┏━━
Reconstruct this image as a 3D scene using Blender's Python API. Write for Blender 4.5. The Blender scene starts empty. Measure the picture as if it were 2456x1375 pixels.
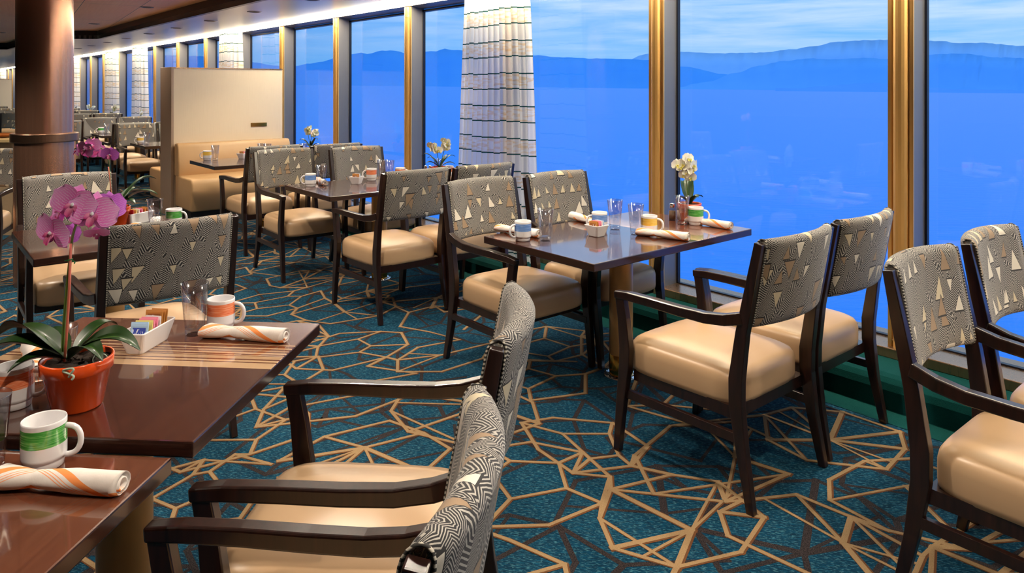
┗━━
┏━━
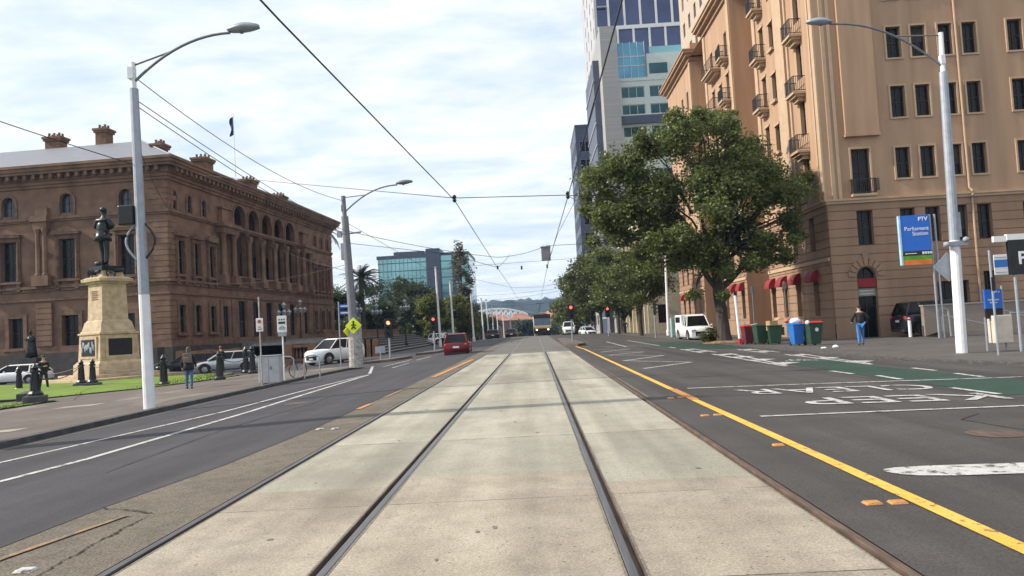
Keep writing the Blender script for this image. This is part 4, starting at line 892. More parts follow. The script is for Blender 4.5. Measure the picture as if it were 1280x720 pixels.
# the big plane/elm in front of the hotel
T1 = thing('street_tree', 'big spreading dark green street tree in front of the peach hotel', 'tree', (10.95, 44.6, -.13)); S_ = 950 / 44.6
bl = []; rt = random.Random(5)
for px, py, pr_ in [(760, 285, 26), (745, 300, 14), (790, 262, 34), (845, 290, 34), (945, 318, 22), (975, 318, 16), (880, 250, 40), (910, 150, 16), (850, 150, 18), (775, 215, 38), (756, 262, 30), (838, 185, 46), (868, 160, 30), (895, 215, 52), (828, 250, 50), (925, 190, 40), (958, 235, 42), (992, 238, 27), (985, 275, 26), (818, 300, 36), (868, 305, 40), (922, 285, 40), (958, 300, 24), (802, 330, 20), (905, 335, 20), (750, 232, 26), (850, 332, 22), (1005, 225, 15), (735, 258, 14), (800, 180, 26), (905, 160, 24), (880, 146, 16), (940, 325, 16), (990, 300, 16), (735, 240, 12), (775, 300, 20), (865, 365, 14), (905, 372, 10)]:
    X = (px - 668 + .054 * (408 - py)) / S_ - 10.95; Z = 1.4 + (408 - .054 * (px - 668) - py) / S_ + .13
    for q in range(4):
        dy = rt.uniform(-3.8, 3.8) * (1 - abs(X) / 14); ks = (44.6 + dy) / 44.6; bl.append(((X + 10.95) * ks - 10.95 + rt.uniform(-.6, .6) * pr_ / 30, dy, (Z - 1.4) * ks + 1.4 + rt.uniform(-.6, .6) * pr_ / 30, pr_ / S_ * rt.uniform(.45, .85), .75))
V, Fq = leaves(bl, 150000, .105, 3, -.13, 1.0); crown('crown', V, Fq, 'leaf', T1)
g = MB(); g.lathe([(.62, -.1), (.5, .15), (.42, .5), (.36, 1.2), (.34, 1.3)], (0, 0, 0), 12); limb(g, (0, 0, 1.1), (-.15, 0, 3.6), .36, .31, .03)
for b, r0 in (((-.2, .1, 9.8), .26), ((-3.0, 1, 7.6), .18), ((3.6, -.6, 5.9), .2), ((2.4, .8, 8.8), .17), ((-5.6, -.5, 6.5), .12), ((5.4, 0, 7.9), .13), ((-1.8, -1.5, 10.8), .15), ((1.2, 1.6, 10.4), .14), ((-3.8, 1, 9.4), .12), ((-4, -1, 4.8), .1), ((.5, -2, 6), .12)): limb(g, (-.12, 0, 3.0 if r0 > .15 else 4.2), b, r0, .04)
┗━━
Objective
Give only the number of lines in the records that contain the string "image".

Final result
2